## Directions
Search the data below for the word "script" and copy each line that holds it.

## Source records
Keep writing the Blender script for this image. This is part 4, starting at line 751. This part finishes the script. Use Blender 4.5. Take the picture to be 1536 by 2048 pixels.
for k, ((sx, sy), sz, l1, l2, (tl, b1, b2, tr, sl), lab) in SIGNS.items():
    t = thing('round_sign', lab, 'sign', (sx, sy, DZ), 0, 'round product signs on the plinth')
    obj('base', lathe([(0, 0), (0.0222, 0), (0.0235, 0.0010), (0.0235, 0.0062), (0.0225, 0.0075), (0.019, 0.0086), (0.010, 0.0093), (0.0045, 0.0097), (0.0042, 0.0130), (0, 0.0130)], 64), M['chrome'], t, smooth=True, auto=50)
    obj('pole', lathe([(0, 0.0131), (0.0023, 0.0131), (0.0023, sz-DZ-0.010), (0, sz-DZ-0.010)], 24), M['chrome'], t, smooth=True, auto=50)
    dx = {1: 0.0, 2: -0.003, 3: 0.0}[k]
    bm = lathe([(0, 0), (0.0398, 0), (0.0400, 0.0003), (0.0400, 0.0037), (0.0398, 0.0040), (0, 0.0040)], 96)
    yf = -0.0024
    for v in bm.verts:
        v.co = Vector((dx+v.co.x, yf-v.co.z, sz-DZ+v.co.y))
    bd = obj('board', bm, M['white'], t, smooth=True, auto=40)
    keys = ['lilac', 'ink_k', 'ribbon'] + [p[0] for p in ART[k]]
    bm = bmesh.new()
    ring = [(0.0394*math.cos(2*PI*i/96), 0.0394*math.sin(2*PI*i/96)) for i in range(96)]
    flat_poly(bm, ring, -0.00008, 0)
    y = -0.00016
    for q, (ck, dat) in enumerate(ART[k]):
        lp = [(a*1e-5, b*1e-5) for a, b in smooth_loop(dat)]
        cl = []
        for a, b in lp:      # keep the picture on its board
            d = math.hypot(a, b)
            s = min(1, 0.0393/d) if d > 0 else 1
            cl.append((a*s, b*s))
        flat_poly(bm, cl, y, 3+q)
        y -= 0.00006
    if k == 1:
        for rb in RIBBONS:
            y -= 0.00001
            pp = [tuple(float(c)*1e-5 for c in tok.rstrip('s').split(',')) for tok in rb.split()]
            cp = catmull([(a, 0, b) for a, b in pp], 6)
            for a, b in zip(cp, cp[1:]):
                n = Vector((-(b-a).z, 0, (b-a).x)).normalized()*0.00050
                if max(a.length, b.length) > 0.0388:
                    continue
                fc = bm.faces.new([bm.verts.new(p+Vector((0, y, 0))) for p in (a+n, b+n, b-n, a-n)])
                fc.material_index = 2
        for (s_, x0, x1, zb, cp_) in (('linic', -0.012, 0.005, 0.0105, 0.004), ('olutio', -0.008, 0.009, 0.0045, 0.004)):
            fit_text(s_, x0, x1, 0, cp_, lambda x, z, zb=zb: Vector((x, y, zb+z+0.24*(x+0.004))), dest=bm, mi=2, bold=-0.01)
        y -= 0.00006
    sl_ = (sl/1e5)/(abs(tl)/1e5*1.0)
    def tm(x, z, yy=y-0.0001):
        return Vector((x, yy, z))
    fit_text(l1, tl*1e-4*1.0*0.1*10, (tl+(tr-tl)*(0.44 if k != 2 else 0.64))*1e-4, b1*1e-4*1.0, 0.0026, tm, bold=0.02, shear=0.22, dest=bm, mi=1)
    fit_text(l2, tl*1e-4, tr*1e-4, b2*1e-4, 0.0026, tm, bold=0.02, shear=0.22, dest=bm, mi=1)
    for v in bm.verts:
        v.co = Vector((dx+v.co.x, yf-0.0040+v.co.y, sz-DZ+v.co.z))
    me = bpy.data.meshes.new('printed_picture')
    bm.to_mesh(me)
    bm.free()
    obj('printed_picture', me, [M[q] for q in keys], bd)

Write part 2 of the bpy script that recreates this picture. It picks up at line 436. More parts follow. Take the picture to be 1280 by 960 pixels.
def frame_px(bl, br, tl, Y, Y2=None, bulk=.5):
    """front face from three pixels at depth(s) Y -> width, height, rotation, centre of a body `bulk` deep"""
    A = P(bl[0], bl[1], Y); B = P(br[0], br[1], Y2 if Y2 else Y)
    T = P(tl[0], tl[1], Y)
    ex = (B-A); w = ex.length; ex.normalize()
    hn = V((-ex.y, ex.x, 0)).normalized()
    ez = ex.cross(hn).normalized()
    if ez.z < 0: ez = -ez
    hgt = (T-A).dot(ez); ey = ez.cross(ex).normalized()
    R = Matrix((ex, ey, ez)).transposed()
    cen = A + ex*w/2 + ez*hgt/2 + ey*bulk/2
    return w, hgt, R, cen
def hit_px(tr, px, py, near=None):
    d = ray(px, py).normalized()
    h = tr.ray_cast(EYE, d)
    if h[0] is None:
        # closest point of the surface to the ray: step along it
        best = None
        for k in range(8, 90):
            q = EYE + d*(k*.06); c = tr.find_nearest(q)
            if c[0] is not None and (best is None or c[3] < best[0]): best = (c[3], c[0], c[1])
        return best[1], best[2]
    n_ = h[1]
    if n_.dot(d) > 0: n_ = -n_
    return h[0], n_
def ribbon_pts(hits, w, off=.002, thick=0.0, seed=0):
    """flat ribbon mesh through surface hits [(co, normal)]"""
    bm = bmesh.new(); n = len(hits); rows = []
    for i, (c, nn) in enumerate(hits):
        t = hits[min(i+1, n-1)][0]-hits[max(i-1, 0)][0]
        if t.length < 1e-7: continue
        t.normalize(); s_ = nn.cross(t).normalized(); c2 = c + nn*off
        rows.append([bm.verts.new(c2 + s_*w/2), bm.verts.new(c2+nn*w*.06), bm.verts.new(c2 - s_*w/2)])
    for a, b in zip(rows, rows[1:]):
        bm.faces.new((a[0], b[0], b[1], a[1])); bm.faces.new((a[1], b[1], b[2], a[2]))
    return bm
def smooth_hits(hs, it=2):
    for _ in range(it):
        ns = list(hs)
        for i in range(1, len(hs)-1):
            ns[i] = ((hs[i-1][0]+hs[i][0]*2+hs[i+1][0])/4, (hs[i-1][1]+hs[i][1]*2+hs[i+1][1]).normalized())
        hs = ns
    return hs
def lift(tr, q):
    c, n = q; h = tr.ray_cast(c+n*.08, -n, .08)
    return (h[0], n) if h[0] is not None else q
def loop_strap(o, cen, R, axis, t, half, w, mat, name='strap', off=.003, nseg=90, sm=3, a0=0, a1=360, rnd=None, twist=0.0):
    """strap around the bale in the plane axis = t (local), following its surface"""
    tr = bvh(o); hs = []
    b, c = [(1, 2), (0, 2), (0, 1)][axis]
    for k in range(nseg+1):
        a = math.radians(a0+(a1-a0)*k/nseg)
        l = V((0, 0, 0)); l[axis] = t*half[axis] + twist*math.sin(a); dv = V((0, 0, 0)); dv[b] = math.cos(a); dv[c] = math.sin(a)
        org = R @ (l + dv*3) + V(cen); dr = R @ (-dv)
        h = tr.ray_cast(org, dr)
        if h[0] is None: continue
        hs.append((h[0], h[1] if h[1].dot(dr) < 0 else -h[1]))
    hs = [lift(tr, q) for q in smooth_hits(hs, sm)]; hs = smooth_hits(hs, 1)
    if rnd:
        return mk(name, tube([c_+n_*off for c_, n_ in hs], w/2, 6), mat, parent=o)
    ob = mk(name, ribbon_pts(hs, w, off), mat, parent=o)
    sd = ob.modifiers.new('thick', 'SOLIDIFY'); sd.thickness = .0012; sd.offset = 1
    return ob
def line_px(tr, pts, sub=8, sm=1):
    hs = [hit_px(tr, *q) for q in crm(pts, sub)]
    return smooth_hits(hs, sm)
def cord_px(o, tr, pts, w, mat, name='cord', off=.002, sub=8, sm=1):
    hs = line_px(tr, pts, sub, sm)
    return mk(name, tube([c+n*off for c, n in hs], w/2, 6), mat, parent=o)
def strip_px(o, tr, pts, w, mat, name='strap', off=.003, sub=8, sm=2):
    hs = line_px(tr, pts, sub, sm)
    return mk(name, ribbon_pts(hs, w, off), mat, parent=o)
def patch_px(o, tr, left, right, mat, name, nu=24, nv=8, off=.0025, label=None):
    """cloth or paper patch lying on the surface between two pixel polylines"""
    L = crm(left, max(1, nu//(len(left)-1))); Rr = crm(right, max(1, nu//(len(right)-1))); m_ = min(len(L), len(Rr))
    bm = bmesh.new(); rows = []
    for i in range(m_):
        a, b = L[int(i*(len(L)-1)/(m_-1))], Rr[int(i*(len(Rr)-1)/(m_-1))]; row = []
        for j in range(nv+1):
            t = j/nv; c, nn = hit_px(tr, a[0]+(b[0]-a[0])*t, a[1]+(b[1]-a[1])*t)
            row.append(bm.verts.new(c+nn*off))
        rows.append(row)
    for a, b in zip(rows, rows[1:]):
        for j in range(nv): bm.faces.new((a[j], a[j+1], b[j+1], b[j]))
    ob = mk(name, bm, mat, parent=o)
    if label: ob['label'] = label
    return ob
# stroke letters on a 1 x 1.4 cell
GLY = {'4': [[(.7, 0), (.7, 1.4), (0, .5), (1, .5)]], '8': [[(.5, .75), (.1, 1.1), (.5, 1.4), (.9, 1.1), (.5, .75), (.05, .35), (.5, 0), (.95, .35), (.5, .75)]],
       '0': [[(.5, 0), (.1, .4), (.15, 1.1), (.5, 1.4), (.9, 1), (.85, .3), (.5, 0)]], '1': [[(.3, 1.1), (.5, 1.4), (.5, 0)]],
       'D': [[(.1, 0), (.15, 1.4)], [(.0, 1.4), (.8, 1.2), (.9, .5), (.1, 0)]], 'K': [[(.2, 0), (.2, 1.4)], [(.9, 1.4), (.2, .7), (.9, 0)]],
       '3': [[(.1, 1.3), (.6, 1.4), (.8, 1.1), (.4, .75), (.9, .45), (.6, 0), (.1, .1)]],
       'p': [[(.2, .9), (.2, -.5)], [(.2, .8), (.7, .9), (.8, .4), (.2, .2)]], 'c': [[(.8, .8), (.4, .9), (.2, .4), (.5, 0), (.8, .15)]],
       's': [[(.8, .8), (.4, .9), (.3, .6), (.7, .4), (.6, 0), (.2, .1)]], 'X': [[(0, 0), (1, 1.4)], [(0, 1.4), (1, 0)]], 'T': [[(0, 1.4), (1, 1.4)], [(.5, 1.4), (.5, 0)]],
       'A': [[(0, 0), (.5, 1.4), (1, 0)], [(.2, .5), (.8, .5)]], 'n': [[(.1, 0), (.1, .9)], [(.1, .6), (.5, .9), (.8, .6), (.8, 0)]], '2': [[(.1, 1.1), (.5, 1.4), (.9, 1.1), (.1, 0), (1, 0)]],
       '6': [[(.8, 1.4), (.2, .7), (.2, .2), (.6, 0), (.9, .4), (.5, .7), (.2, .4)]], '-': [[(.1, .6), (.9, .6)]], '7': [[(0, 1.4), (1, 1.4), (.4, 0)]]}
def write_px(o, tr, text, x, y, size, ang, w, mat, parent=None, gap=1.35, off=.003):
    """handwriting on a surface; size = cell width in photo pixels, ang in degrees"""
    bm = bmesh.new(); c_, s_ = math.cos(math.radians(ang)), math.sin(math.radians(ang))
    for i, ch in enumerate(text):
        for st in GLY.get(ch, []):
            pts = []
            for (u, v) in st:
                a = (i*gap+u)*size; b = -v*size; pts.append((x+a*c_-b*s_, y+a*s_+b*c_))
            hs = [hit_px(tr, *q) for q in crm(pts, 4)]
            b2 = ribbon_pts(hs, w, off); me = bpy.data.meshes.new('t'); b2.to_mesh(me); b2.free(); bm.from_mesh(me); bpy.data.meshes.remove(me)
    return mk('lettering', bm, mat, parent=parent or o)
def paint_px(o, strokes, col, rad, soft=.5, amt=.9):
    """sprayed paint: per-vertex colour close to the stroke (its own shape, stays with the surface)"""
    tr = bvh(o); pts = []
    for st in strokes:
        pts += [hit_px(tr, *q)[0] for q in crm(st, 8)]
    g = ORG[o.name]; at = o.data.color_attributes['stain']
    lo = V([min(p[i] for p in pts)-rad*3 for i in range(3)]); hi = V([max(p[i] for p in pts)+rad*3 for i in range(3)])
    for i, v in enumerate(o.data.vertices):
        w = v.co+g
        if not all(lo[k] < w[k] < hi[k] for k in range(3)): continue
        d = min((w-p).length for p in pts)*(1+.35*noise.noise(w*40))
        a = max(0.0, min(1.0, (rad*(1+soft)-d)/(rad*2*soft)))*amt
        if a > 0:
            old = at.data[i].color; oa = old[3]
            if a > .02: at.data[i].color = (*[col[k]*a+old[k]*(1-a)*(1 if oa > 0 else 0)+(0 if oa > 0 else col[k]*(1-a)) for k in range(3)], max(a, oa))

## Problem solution
Keep writing the Blender script for this image. This is part 4, starting at line 751. This part finishes the script. Use Blender 4.5. Take the picture to be 1536 by 2048 pixels.
Write part 2 of the bpy script that recreates this picture. It picks up at line 436. More parts follow. Take the picture to be 1280 by 960 pixels.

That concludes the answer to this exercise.